Moi je n'aime pas l'idée d'être salarié, de faire tous les jours la même chose, de devoir me lever quoi qu'il arrive, de devoir remplir des « demandes de congés », de compter mes tickets restaurants. Mon métier n'était pas désagréable et je n'avais pas à me plaindre, vraiment. Comparativement parlant je veux dire, je n'avais pas besoin de me lever à cinq heures, je n'avais pas quelqu'un sur mon dos tout le temps, je faisais quelque chose qui avait du sens. Mais, malgré ça, je ne crois pas que nous soyons disposé-e-s à nous soumettre à un schéma répétitif et contraint, aussi mignon soit-il. Alors merde, pourquoi ma voix n'existe pas dans les médias ? J'ai le choix entre le ou la jeune qui pleure parce que personne ne veut lui donner un travail malgré ses diplômes, si ce n'est Mcdo, ou le décroissant-e qui vit entre ZAD, fermes et camion. A oui, il y a aussi l'assisté-e fainéant-e qui a envie qu'on lui donne de l'argent pour jouer aux jeux vidéos et boire des bières tranquillement.

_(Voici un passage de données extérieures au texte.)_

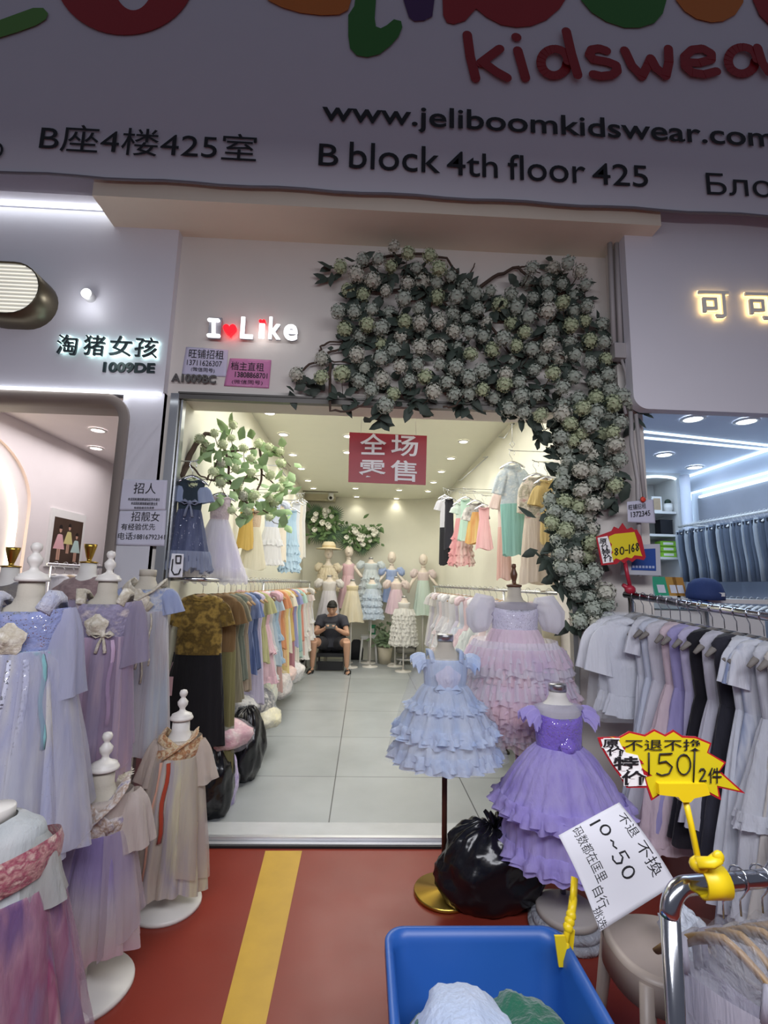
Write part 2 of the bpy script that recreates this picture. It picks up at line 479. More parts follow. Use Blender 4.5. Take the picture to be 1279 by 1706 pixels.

A la rigueur c'est de lui-elle dont je me sens le plus proche, de l'assisté-e, du paria, de celui-lle qui n'a pas envie de jouer le jeu de la société mais qui a quand même envie de profiter de ce qu'elle propose. J'ai l'impression qu'on n'a pas vraiment le choix, qu'on doit rentrer dans le système pour profiter des belles choses qu'il offre, ou qu'on doit y renoncer totalement et vivre en communauté au maximum autarcique. Merde. Moi qui avait envie de passer du temps en terrasse à boire des thés en hiver et des bières en été, de passer du temps libre de toute contrainte et de stress avec mes ami-e-s, de baiser en plein après-midi… Il semblerait que ce ne soit pas possible. Je dois produire. Produire ou fuir.

Pourtant j'ai envie de faire plein de choses, plus ou moins utiles pour la société, pour les autres atomes de ce corps social. J'ai envie de lire tous les classiques de la littérature, de philosophie, de sociologie, pour mieux comprendre ce qui m'entoure, pour m'ouvrir l'esprit. J'ai envie de débattre, d'écrire, de réfléchir à améliorer les choses. J'ai envie de faire de la politique en sommes, enfin de la vraie politique, de m'occuper de la vie de la cité quoi. J'ai envie d'aider des associations à repeindre leurs locaux, de faire des maraudes, de faire des projets collectifs. J'ai même créé une association d'éducation populaire. Et je pourrais passer des heures à réfléchir à des démarches, proposer des temps de réflexion, débattre… Honnêtement. Mais de là à en vivre, on doit franchir des portes, on doit remettre le doigt dans l'engrenage, demander des subventions, de l'argent, courir après, mettre de l'énergie dans la survie plutôt que dans les projets… Le cercle reprend, on redevient aliéné au système, à la production d'un salaire, « le pistolet de la survie sur la tempe » comme dirait Frédéric Lordon. Avant-hier j'aidais une amie à obtenir sa prime d'activité (sur le site de la CAF). Elle y aura le droit, mais moi non, alors que nous gagnons plus ou moins la même chose. Prime d'activité. Moi je n'ai pas d'activité. En fait si, j'ai plein d'activités, mais celles-ci ne comptent pas. Donc j'ai compris l'intérêt de ce genre de prime : encourager les gens à prendre des emplois précaires de merde mal payés plutôt que d'embrasser une carrière de chômeur-se. Et bien oui voyons, puisque si le but était simplement bienveillant, instaurant une sorte de « salaire nécessaire à la survie » pour tout le monde, j'y aurais le droit aussi, moi le chômeur.
Et puis je me suis mis à extrapoler. Peut-être qu'après tout, un chômage fort permettait aux dominant-es de nous tenir à disposition, petits animaux nourris à la peur que nous sommes. Je ne m'attarde pas, j'ai déjà suffisamment donner d'arguments pour qu'on me traite de gauchiste.


Mais bon, je n'ai pas vraiment le choix, je vais profiter un maximum de ce temps de travail libre (comme dirait Bernard Friot) que la société m'offre en contre-partie de l'aliénation que j'ai tolérée pendant trois ans, profiter pour lire, écrire, faire mon sport le matin, cuisiner, marcher, écrire des projets pour mon asso, me coucher tard, repoussant le plus possible le moment où mes droits vont décroître et où je vais devoir baisser la tête et me soumettre au fonctionnement apparemment naturel des choses.